Given problem. Please transcribe the data below exactly. Leave the pictures out.
============================================================
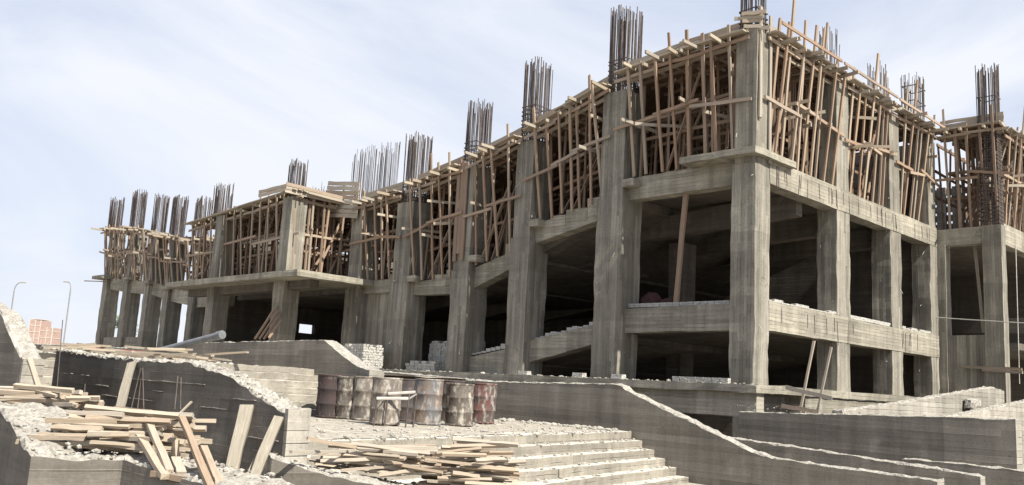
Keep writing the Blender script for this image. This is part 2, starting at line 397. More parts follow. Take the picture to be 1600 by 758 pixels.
#SETTING
# ------------------------------------------------------------------ the setting
def sheet(name, pts, mat, zb=None):
    n = len(pts); V = [Vector(p) for p in pts]; F = [tuple(range(n))]
    if zb is not None:
        V += [Vector((p[0], p[1], zb)) for p in pts]
        for i in range(n): j = (i + 1) % n; F.append((i, n + i, n + j, j))
    o = mesh(name, V, F, mat); return tag(o, kind='structure')
sheet('ground', [(-2500, -2500, -0.95), (2500, -2500, -0.95), (2500, 2500, -0.95), (-2500, 2500, -0.95)], M['earth'])
ST_A = Vector((2.29, -15.03, 0)); ST_B = Vector((-0.12, -5.0, 0)); ST_D = (ST_B - ST_A).normalized(); ST_N = Vector((ST_D.y, -ST_D.x, 0))
a0 = ST_A - ST_D * 1.25; b0 = ST_B + ST_D * 0.05
def bumpy(name, quad, n, m, amp, mat):
    """uneven trodden ground between four corners"""
    a, b, c, d = [Vector(p) for p in quad]; V = []; F = []
    for j in range(m + 1):
        for i in range(n + 1):
            u, v = i / n, j / m; p = (a * (1 - u) + b * u) * (1 - v) + (d * (1 - u) + c * u) * v
            p.z += amp * (noise.noise(p * 1.2) + .6 * noise.noise(p * 4.5)); V.append(p)
    for j in range(m):
        for i in range(n): k = j * (n + 1) + i; F.append((k, k + 1, k + n + 2, k + n + 1))
    return tag(mesh(name, V, F, mat), kind='structure')
bumpy('terrace', [(-4.75, -16.35, 0.0), (a0.x - .22, a0.y, 0.0), (b0.x - .22, b0.y, 0.0), (-4.75, -5.0, 0.0)], 60, 90, 0.018, M['earth'])
bumpy('landing', [(-60, -16.3, 1.0), (-5.9, -16.3, 1.0), (-5.9, -1.0, 1.0), (-60, -1.0, 1.0)], 110, 60, 0.03, M['earth'])

def top_mi(V, F):
    out = []
    for f in F:
        a, b, c = V[f[0]], V[f[1]], V[f[2]]; out.append(1 if (b - a).cross(c - a).normalized().z > .75 else 0)
    return out
# front steps, running down towards the right
stairs = empty('entrance_stairs', (1.2, -10, -0.95))
tag(stairs, 'broad concrete steps littered with mortar below the row of drums', 'stairs')
RISE, TREAD = 0.168, 0.30
for k in range(7):
    a = a0 + ST_N * (TREAD * k) - Vector((0, 0, RISE * k)); b = b0 + ST_N * (TREAD * k) - Vector((0, 0, RISE * k))
    ins = -ST_N * (TREAD + .12 if k else .5)
    # each step is cast in three lengths, their ends a little out of line
    cuts = [0, random.uniform(.28, .36), random.uniform(.55, .66), 1]
    zb = Vector((0, 0, RISE + 0.06))
    for c0, c1 in zip(cuts, cuts[1:]):
        o_ = ST_N * random.uniform(-.02, .02) + Vector((0, 0, random.uniform(-.008, .006)))
        p, q = a.lerp(b, c0 + .0006) + o_, a.lerp(b, c1 - .0006) + o_
        V, F = hexa([p + ins - zb, p - zb, q - zb, q + ins - zb, p + ins, p, q, q + ins], 0.09, 0.009, 70)
        mesh('step', V, F, [M['step'], M['dust']], stairs, top_mi(V, F))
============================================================
Complete answer.
Keep writing the Blender script for this image. This is part 2, starting at line 397. More parts follow. Take the picture to be 1600 by 758 pixels.
#SETTING
# ------------------------------------------------------------------ the setting
def sheet(name, pts, mat, zb=None):
    n = len(pts); V = [Vector(p) for p in pts]; F = [tuple(range(n))]
    if zb is not None:
        V += [Vector((p[0], p[1], zb)) for p in pts]
        for i in range(n): j = (i + 1) % n; F.append((i, n + i, n + j, j))
    o = mesh(name, V, F, mat); return tag(o, kind='structure')
sheet('ground', [(-2500, -2500, -0.95), (2500, -2500, -0.95), (2500, 2500, -0.95), (-2500, 2500, -0.95)], M['earth'])
ST_A = Vector((2.29, -15.03, 0)); ST_B = Vector((-0.12, -5.0, 0)); ST_D = (ST_B - ST_A).normalized(); ST_N = Vector((ST_D.y, -ST_D.x, 0))
a0 = ST_A - ST_D * 1.25; b0 = ST_B + ST_D * 0.05
def bumpy(name, quad, n, m, amp, mat):
    """uneven trodden ground between four corners"""
    a, b, c, d = [Vector(p) for p in quad]; V = []; F = []
    for j in range(m + 1):
        for i in range(n + 1):
            u, v = i / n, j / m; p = (a * (1 - u) + b * u) * (1 - v) + (d * (1 - u) + c * u) * v
            p.z += amp * (noise.noise(p * 1.2) + .6 * noise.noise(p * 4.5)); V.append(p)
    for j in range(m):
        for i in range(n): k = j * (n + 1) + i; F.append((k, k + 1, k + n + 2, k + n + 1))
    return tag(mesh(name, V, F, mat), kind='structure')
bumpy('terrace', [(-4.75, -16.35, 0.0), (a0.x - .22, a0.y, 0.0), (b0.x - .22, b0.y, 0.0), (-4.75, -5.0, 0.0)], 60, 90, 0.018, M['earth'])
bumpy('landing', [(-60, -16.3, 1.0), (-5.9, -16.3, 1.0), (-5.9, -1.0, 1.0), (-60, -1.0, 1.0)], 110, 60, 0.03, M['earth'])

def top_mi(V, F):
    out = []
    for f in F:
        a, b, c = V[f[0]], V[f[1]], V[f[2]]; out.append(1 if (b - a).cross(c - a).normalized().z > .75 else 0)
    return out
# front steps, running down towards the right
stairs = empty('entrance_stairs', (1.2, -10, -0.95))
tag(stairs, 'broad concrete steps littered with mortar below the row of drums', 'stairs')
RISE, TREAD = 0.168, 0.30
for k in range(7):
    a = a0 + ST_N * (TREAD * k) - Vector((0, 0, RISE * k)); b = b0 + ST_N * (TREAD * k) - Vector((0, 0, RISE * k))
    ins = -ST_N * (TREAD + .12 if k else .5)
    # each step is cast in three lengths, their ends a little out of line
    cuts = [0, random.uniform(.28, .36), random.uniform(.55, .66), 1]
    zb = Vector((0, 0, RISE + 0.06))
    for c0, c1 in zip(cuts, cuts[1:]):
        o_ = ST_N * random.uniform(-.02, .02) + Vector((0, 0, random.uniform(-.008, .006)))
        p, q = a.lerp(b, c0 + .0006) + o_, a.lerp(b, c1 - .0006) + o_
        V, F = hexa([p + ins - zb, p - zb, q - zb, q + ins - zb, p + ins, p, q, q + ins], 0.09, 0.009, 70)
        mesh('step', V, F, [M['step'], M['dust']], stairs, top_mi(V, F))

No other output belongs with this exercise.